- **Problem description**: What number of lines in the material contain the word "scene"? Give that number alone.

- **Provided data**:
(begin)

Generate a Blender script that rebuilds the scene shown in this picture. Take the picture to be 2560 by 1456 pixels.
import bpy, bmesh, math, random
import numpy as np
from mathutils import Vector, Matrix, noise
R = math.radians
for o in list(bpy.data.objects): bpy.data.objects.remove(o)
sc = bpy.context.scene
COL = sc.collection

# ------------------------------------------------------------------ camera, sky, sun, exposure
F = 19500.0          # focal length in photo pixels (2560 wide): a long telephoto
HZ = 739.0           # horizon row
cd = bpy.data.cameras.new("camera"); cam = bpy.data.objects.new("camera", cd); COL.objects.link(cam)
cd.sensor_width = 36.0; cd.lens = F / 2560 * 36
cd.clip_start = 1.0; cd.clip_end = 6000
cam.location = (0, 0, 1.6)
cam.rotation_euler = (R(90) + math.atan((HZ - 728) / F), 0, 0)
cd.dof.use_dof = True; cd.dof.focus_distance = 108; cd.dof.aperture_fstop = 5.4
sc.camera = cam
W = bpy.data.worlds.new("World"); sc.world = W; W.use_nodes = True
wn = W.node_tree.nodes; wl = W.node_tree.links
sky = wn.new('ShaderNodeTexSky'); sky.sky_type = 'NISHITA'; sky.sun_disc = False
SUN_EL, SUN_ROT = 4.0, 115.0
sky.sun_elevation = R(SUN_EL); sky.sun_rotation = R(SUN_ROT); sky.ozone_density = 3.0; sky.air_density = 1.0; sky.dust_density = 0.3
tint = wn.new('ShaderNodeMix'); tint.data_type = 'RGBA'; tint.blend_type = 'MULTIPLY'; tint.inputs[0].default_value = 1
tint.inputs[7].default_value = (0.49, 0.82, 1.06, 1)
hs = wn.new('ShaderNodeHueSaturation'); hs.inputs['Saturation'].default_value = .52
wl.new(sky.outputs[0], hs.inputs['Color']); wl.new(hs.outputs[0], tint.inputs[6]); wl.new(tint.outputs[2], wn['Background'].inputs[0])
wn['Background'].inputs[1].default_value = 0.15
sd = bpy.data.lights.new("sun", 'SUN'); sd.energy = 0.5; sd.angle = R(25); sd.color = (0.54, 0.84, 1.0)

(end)

- **Solution to this exercise**: 2